Stedile também aponta que as tarifas impostas pelos Estados Unidos ajudam o País a enxergar o quanto é arriscado depender de modelos de produção subordinados a interesses externos. Ele avalia que as máquinas chinesas se integram a um modelo alternativo de desenvolvimento, voltado à produção de alimentos para o povo brasileiro, e não à expansão do mercado global.

Ainda que as tarifas impostas pelos Estados Unidos não atinjam diretamente os agricultores familiares, elas ajudam o Brasil a enxergar o quanto é arriscado depender de modelos de produção subordinados a interesses externos. As máquinas chinesas, ao contrário das tecnologias tradicionais importadas, se integram a um modelo alternativo de desenvolvimento: um modelo que valoriza a produção de alimentos para o povo brasileiro, com preços acessíveis e técnicas adaptadas ao clima e ao solo do Nordeste.

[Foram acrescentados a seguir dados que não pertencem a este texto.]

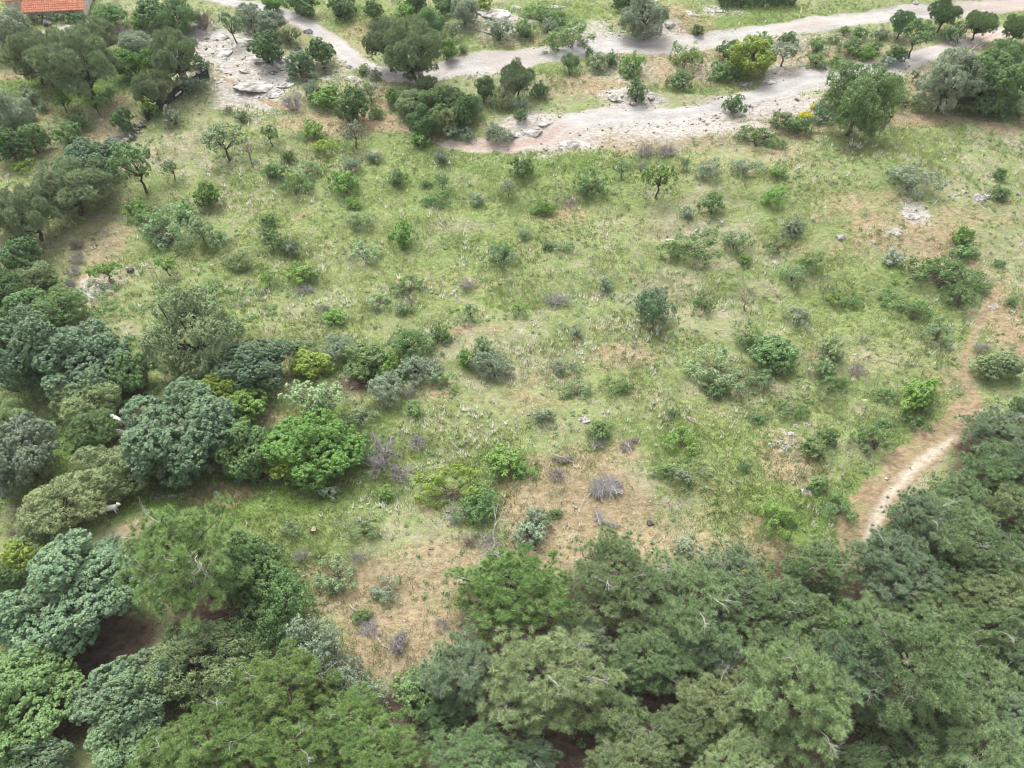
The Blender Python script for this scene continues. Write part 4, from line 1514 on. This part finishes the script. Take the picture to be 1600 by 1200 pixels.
# ------------------------------------------------------------------ brushwood piles, stumps, fallen branches
M_PILE = plain_material('old cut brushwood', (.13, .12, .118), (.37, .35, .345), 9, 0.9, 0, tone=True)
def brush_pile(px, py, w, h, label, n_stick, n_twig, seed, mat=M_PILE):
    rng = np.random.default_rng(seed)
    p, dep = hit(px, py); R = w / 2 * dep / F_PX
    ry = h / 2 * dep / F_PX / 0.85
    root = thing('brushwood_pile', (p[0], p[1], gz(p[0], p[1])), label, 'brushwood pile', 'piles of cut brushwood')
    subs = [(rng.normal() * R * .38, rng.normal() * ry * .38, rng.uniform(0, pi), rng.uniform(.3, .6)) for _ in range(4)]
    def stick(L, rad, acc, zr):
        sx, sy, sa, sr = subs[int(rng.integers(4))]
        az = sa + rng.normal() * .45; c = np.array([sx + rng.normal() * R * .22 * sr * 1.6, sy + rng.normal() * ry * .22 * sr * 1.6, rng.uniform(.04, zr)])
        d = np.array([cos(az), sin(az), rng.normal() * .07])
        acc.tube(bent(c - d * L / 2, c + d * L / 2, rng, 4, .05), np.linspace(rad, rad * .4, 4), 4, rng.random())
    for i in range(n_stick):
        a = Acc(); stick(R * rng.uniform(.9, 1.7), .026, a, .32)
        new_obj('stick', a.mesh('stick', M_BARE if i % 2 else mat), root)
    a = Acc()
    for i in range(n_twig): stick(R * rng.uniform(.4, 1.2), .014, a, .26)
    new_obj('twigs', a.mesh('twigs', mat), root, kind='stuff')
brush_pile(945, 764, 60, 46, "large grey brushwood pile on the bare soil", 24, 620, 1)
brush_pile(978, 695, 40, 26, "brownish brushwood pile below the pale boulder's bush", 10, 200, 2, M_TWIGB)
brush_pile(940, 812, 34, 16, "flat little twig pile just below the large brushwood pile", 6, 120, 3)
brush_pile(884, 720, 34, 16, "flat twig heap left of the brownish brushwood pile", 6, 110, 4, M_TWIGB)
brush_pile(575, 982, 34, 20, "twig heap with a white branch on the bare clearing", 6, 160, 5)
brush_pile(622, 1005, 28, 26, "grey twig heap on the bare clearing's lower right", 6, 140, 6)
def branch_thing(name, px, py, length_px, az, label, tilt=.02, seed=0, rad=.06, depth=1):
    rng = np.random.default_rng(seed); p, dep = hit(px, py); L = length_px * dep / F_PX
    a = Acc(); branching(a, rng, np.zeros(3), [1, 0, tilt], L, rad, depth, 5, .5, .1, (1, 3), .7)
    o = thing(name, (p[0], p[1], gz(p[0], p[1]) + rad), label, 'branch', None, a.mesh(name, M_BARE))
    o.rotation_euler = (0, 0, az)
branch_thing('fallen_branch', 583, 993, 26, -.75, "white fallen branch on the bare clearing's twig heap", seed=1)
branch_thing('fallen_branch', 912, 772, 34, -1.9, "long pale stick sticking out left of the large brushwood pile", seed=2, rad=.025)
branch_thing('fallen_branch', 618, 730, 46, -.5, "pale fallen branch right of the round bright green tree", seed=3)
branch_thing('fallen_branch', 545, 945, 20, -.9, "thin dark stick lying at the top of the bare clearing", seed=6, rad=.03)
branch_thing('dead_branch', 768, 862, 40, 1.4, "bleached forked branch standing above the yellowish edge pine", 1.1, 4, .05, 3)
branch_thing('fallen_branch', 1128, 488, 26, .8, "bleached leaning trunk piece under the bare leaning tree", .9, 7, .06, 1)

def stump(px, py, w, label, seed):
    rng = np.random.default_rng(seed); p, dep = hit(px, py); R = w / 2 * dep / F_PX
    th = np.arange(12) / 12 * 2 * pi; a = Acc()
    prof = [(-.1, 1.5), (.06, 1.3), (.2, 1.02), (.5, .92)]
    V = [[R * k * (1 + .18 * sin(3 * t + seed) + .1 * rng.normal()) * cos(t), R * k * (1 + .18 * sin(3 * t + seed)) * sin(t), z * R * 2] for z, k in prof for t in th]
    F = [[i * 12 + j, i * 12 + (j + 1) % 12, i * 12 + 12 + (j + 1) % 12, i * 12 + 12 + j] for i in range(3) for j in range(12)]
    a.add(V, F)
    root = thing('tree_stump', (p[0], p[1], gz(p[0], p[1])), label, 'stump', 'dark tree stumps')
    new_obj('stump_side', a.mesh('stump_side', M_STUMP), root)
    c = Acc(); top = np.array(V[-12:]); ring = np.concatenate([top, [[0, 0, R * 1.02]]])
    c.add(ring, [[j, (j + 1) % 12, 12] for j in range(12)])
    new_obj('cut_face', c.mesh('cut_face', M_CUT if seed % 2 else M_STUMP), root)
stump(1015, 819, 10, "dark tree stump on bare soil below the large brushwood pile", 2)
stump(491, 829, 9, "dark tree stump in the grass below the round bright green tree", 3)
stump(205, 424, 9, "dark stump on pale ground between two little trees", 4)

# ------------------------------------------------------------------ net fence, stone wall, posts
fpts = [hit(a, b)[0] for a, b in ((328, 123), (312, 131), (296, 141), (280, 152), (266, 162), (252, 173), (240, 183), (231, 192))]
froot = thing('net_fence', (fpts[0][0], fpts[0][1], gz(fpts[0][0], fpts[0][1])), "low fence hung with dark shade net along the meadow's upper left edge", 'fence')
org = np.array(froot.location)
for i, p in enumerate(fpts):
    a = Acc(); b = np.array([p[0], p[1], gz(p[0], p[1])]) - org
    a.tube([b + [0, 0, -.3], b + [0, 0, .7], b + [.02, 0, 1.42]], [.05, .05, .045], 6, .5, True)
    new_obj('post', a.mesh('post', M_BARK), froot)
    if i + 1 < len(fpts):
        q = fpts[i + 1]; c = np.array([q[0], q[1], gz(q[0], q[1])]) - org
        rng = np.random.default_rng(i); u = np.linspace(0, 1, 9); v = np.linspace(0, 1, 5)
        nrm = unit(np.cross(c - b, [0, 0, 1.0]))
        V = [b + (c - b) * s_ + np.array([0, 0, .02 + 1.22 * t - .16 * sin(pi * s_) * t]) + nrm * (.06 * sin(9 * s_ + 4 * t + i) + .07) for t in v for s_ in u]
        F = [[r * 9 + k_, r * 9 + k_ + 1, r * 9 + 10 + k_, r * 9 + 9 + k_] for r in range(4) for k_ in range(8)]
        a = Acc(); a.add(V, F)
        Vb = np.array(V) - nrm * .02; a.add(Vb, np.array(F)[:, ::-1])
        new_obj('net_panel', a.mesh('net_panel', M_NET, True), froot)
def plank(px, py, az, L, W, label, tilt):
    p, _ = hit(px, py); bm = bmesh.new(); bmesh.ops.create_cube(bm, size=1)
    for v in bm.verts: v.co = (v.co.x * L, v.co.y * W, v.co.z * .05)
    bmesh.ops.bevel(bm, geom=bm.edges[:], offset=.008, segments=1, affect='EDGES')
    me = bpy.data.meshes.new('plank'); bm.to_mesh(me); bm.free(); me.materials.append(M_PAINT)
    o = thing('plank', (p[0], p[1], gz(p[0], p[1]) + .55), label, 'plank', None, me); o.rotation_euler = (.5, -tilt, az)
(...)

As implicações sociais da entrada dessas tecnologias também são sentidas. Maria Gomes destaca que a juventude rural, muitas vezes desmotivada pela falta de perspectiva no campo, pode se ver mais envolvida com o uso das novas ferramentas. Para ela, a juventude entende rápido essas tecnologias e, quando participa, transforma a comunidade inteira. Mas Maria adverte que a mecanização e a inteligência artificial só terão impacto real se vierem acompanhadas de capacitação, geração de renda, acesso à água, crédito e melhoria das condições de vida.

Para Stedile, não há futuro para o país enquanto continuar dependente do capital estrangeiro. Ele defende um projeto de desenvolvimento baseado na agricultura familiar, apoiado por uma ampla Reforma Agrária e por investimentos em ciência, tecnologia e inovação. Nesse horizonte, a cooperação com a China pode desempenhar um papel estratégico ao permitir avanços em bioinsumos, sementes agroecológicas, energias renováveis e máquinas acessíveis para os pequenos produtores.

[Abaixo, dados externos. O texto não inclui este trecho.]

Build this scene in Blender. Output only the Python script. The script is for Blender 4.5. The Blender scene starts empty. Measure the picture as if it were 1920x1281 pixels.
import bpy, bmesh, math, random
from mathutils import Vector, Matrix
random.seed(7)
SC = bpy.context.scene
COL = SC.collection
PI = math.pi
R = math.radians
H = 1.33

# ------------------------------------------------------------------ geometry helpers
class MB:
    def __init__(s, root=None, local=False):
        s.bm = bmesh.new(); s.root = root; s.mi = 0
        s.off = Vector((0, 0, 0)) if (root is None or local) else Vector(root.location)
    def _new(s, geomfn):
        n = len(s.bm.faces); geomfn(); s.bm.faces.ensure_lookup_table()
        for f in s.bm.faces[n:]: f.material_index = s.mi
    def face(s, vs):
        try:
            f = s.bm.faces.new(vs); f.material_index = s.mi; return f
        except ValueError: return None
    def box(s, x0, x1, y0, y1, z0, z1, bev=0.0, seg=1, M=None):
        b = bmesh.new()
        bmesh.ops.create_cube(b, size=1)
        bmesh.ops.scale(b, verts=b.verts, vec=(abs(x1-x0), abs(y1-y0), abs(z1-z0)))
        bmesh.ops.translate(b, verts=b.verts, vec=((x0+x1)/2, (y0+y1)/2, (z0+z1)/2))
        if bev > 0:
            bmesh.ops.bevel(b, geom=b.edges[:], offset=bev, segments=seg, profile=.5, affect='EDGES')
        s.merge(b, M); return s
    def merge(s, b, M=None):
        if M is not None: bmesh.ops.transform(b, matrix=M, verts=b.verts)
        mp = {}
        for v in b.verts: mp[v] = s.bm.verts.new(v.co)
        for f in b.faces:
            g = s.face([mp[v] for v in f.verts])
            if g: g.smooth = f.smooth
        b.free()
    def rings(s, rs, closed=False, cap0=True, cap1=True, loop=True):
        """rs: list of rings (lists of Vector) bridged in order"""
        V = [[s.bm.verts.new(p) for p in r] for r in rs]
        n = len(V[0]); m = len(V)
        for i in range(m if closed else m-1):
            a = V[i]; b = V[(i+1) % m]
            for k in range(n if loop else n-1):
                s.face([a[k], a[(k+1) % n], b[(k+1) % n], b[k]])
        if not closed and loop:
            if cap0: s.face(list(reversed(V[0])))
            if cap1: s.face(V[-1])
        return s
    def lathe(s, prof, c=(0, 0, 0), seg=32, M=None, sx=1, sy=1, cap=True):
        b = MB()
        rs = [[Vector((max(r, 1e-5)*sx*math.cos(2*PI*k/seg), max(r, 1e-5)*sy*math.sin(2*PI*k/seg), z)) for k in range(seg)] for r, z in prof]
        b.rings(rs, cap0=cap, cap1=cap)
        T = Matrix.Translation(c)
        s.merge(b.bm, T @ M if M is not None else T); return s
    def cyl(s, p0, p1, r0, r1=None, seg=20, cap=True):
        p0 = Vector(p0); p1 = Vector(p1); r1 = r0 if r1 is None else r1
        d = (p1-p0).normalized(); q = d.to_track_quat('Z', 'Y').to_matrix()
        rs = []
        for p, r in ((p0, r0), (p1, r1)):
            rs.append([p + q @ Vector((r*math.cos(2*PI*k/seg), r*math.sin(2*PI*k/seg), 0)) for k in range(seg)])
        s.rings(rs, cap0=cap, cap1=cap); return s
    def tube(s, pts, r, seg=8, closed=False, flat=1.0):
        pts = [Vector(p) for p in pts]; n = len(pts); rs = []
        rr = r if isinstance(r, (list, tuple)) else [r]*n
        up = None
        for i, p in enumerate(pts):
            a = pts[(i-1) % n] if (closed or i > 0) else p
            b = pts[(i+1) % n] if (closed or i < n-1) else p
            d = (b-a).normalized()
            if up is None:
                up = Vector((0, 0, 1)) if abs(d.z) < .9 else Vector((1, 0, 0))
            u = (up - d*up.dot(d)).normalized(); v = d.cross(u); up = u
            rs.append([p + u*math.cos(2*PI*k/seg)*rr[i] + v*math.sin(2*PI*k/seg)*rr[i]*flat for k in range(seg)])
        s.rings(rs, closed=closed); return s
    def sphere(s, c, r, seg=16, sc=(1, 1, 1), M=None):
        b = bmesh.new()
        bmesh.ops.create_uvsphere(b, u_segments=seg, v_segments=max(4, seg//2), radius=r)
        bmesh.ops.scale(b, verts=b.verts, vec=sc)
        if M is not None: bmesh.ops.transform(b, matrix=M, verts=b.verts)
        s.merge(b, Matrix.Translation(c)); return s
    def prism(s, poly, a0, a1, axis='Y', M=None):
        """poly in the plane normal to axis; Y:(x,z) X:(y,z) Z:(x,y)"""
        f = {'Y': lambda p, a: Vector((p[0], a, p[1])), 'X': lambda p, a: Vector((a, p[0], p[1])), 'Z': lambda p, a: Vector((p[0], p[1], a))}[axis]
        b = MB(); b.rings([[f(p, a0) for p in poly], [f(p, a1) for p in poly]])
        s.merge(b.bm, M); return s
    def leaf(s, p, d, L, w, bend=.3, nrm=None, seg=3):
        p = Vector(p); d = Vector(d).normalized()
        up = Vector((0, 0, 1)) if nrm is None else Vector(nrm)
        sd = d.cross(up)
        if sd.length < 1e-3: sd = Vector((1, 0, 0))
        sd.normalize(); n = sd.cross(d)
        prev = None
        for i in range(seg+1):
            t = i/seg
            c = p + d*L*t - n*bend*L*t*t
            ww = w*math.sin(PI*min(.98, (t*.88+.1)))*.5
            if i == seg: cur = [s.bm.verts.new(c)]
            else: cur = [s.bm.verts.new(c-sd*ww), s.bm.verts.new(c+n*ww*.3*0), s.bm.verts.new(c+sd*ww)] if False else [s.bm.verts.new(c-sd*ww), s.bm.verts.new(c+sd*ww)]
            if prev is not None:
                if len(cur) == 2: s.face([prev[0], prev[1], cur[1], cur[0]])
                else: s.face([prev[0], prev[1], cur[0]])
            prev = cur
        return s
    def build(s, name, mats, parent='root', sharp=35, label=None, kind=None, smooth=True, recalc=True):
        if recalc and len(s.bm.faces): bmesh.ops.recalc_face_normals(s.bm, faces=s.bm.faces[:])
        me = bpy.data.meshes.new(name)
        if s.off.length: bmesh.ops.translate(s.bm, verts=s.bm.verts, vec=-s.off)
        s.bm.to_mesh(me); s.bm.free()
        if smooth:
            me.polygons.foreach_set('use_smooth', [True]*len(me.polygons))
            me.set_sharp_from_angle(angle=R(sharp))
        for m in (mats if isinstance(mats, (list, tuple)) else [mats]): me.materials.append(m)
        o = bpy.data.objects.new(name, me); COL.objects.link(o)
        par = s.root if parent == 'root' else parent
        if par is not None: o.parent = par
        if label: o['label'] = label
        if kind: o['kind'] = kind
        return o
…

A cooperação Brasil-China no semiárido nordestino, portanto, vai muito além da entrega de tratores. Para os movimentos populares, trata-se de um passo importante rumo à soberaniaalimentar e à construção de um modelo agrícola que não reproduza as desigualdades impostas pelo agronegócio. O objetivo não é depender de importações, mas criar condições para o desenvolvimento de tecnologia própria, fortalecendo instituições públicas e consolidando uma produção voltada à autonomia.

A presença chinesa, somada aos efeitos da disputa geopolítica mundial, transforma o Nordeste em um laboratório vivo de experiências. Nos próximos anos, a região pode se tornar referência na criação de tecnologias adaptadas ao clima semiárido, combinando práticas agroecológicas, conhecimento tradicional e inovação digital. Ao mesmo tempo, a história que se desenrola ali mostra como as decisões tomadas em Washington, Pequim ou Brasília chegam até a vida de quem acorda cedo para plantar feijão, milho, mandioca ou hortaliças.